** BEGIN Recorded data **
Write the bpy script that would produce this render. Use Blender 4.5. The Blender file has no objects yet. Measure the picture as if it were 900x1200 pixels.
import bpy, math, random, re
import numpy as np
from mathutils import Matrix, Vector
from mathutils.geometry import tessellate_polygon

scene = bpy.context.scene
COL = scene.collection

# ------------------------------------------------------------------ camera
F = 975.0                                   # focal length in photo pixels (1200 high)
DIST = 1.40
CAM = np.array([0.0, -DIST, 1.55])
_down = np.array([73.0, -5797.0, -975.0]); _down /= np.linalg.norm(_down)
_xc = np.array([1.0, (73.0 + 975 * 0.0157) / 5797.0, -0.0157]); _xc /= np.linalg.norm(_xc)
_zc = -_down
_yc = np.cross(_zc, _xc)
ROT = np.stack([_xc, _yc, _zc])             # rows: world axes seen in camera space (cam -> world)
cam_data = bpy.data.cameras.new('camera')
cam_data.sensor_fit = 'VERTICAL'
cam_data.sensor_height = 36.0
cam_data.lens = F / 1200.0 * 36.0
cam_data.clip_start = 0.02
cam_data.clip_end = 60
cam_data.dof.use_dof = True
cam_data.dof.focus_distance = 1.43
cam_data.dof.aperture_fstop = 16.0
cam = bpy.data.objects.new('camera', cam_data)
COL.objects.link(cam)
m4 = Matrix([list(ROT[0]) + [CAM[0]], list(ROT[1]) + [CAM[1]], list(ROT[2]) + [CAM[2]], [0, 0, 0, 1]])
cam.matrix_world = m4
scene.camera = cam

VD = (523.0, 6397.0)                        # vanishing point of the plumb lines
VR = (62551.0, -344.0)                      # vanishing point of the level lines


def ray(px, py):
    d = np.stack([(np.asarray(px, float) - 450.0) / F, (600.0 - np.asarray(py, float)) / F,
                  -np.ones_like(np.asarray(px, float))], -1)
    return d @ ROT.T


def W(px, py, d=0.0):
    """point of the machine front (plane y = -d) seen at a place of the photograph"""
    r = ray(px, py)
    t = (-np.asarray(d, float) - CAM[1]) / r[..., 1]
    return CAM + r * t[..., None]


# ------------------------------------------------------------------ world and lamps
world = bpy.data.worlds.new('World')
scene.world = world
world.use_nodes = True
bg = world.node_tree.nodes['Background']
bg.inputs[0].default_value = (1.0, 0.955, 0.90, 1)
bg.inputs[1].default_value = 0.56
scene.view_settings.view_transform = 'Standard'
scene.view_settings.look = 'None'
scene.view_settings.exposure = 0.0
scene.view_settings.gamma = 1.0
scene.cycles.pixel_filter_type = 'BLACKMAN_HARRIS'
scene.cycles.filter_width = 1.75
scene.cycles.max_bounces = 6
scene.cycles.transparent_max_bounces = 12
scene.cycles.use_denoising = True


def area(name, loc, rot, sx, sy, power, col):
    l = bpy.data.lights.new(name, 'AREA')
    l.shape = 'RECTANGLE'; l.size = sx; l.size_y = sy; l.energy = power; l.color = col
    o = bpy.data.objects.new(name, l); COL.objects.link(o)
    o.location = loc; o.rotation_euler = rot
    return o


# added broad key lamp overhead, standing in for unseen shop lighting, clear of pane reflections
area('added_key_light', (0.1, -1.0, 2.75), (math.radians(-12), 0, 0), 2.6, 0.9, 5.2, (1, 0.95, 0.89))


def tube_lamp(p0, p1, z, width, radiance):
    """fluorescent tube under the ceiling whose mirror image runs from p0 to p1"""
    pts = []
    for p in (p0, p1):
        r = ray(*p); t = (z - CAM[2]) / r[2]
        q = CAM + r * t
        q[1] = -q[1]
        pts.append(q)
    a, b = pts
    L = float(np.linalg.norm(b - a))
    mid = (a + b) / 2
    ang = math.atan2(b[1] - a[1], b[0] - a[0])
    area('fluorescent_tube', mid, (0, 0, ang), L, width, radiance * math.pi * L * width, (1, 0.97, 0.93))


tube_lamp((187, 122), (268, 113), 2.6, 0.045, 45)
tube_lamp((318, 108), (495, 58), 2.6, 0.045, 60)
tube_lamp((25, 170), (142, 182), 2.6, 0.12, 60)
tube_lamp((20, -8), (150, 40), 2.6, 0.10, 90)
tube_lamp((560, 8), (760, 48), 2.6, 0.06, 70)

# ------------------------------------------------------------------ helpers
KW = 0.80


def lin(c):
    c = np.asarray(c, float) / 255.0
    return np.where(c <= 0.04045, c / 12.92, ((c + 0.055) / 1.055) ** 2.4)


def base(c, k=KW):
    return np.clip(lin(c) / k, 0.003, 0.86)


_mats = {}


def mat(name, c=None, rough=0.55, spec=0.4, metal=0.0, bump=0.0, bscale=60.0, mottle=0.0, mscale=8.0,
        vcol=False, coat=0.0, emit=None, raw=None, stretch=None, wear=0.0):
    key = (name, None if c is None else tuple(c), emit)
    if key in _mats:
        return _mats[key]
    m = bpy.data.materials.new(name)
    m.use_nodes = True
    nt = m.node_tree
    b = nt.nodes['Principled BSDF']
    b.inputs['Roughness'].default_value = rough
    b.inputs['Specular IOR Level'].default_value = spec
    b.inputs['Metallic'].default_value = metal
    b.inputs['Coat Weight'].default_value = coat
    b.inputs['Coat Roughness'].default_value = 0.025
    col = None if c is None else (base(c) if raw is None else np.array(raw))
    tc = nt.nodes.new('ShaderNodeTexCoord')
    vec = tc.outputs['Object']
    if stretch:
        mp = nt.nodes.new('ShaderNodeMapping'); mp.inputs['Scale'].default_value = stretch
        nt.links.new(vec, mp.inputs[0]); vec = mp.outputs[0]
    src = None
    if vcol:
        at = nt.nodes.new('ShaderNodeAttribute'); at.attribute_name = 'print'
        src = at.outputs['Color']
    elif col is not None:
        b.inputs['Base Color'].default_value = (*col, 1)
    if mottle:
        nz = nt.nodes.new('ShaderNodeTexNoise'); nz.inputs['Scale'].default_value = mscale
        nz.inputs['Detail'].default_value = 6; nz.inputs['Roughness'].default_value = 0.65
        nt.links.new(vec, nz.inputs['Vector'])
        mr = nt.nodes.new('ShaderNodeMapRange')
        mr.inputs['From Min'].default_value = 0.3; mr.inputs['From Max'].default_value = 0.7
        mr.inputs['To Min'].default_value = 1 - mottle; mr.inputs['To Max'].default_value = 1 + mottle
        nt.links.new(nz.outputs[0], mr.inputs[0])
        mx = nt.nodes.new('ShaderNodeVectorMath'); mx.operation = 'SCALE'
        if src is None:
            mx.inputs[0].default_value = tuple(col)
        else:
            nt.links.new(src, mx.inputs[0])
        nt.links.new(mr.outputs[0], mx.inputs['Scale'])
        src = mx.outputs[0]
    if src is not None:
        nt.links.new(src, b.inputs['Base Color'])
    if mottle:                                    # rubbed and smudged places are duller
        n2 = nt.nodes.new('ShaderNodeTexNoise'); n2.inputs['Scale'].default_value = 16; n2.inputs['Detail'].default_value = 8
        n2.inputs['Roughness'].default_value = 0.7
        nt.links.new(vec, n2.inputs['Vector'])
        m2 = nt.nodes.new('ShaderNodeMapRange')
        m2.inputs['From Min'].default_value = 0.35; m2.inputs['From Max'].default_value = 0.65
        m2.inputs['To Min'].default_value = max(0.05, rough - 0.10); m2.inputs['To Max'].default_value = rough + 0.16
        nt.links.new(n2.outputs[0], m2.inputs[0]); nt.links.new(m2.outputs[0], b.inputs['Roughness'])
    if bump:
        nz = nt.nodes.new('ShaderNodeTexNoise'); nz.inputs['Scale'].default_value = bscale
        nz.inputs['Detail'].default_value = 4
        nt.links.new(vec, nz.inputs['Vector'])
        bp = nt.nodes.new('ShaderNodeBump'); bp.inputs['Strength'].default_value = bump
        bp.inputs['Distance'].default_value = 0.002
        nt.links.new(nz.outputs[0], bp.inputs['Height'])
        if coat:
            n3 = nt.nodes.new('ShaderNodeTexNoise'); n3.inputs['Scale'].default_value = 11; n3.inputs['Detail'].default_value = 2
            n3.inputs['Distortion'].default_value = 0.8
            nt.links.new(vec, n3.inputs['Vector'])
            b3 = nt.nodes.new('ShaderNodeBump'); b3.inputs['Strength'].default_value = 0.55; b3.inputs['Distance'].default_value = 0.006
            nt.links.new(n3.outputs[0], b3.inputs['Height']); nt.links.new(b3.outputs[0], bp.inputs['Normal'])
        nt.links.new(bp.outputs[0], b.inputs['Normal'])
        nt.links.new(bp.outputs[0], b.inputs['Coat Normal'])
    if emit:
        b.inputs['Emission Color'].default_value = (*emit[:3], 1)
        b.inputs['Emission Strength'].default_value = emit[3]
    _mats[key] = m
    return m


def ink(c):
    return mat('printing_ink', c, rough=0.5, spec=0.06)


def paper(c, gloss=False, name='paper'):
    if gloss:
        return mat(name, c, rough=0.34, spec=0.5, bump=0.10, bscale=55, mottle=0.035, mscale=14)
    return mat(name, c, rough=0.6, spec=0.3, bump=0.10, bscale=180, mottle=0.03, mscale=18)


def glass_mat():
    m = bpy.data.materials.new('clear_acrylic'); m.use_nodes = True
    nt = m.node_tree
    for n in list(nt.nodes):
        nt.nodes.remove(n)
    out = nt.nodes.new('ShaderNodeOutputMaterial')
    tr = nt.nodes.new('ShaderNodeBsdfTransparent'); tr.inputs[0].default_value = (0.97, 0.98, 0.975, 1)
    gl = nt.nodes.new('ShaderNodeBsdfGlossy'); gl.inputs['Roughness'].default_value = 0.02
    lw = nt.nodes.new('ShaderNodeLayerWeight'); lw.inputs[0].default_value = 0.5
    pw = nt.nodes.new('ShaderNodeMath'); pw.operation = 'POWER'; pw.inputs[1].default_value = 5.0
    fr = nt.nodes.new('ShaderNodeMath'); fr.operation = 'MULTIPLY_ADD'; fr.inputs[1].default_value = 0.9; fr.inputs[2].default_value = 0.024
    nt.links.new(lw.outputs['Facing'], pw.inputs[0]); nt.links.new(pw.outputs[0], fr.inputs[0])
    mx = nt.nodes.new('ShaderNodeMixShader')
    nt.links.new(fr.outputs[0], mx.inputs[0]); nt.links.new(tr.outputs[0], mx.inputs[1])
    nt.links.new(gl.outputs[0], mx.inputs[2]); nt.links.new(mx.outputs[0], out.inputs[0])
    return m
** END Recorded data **
• _Goal_:
Lines from the start of the material above through the line containing "COL = scene.collection" are to be duplicated exactly, and only those.

• _Answer_:
Write the bpy script that would produce this render. Use Blender 4.5. The Blender file has no objects yet. Measure the picture as if it were 900x1200 pixels.
import bpy, math, random, re
import numpy as np
from mathutils import Matrix, Vector
from mathutils.geometry import tessellate_polygon

scene = bpy.context.scene
COL = scene.collection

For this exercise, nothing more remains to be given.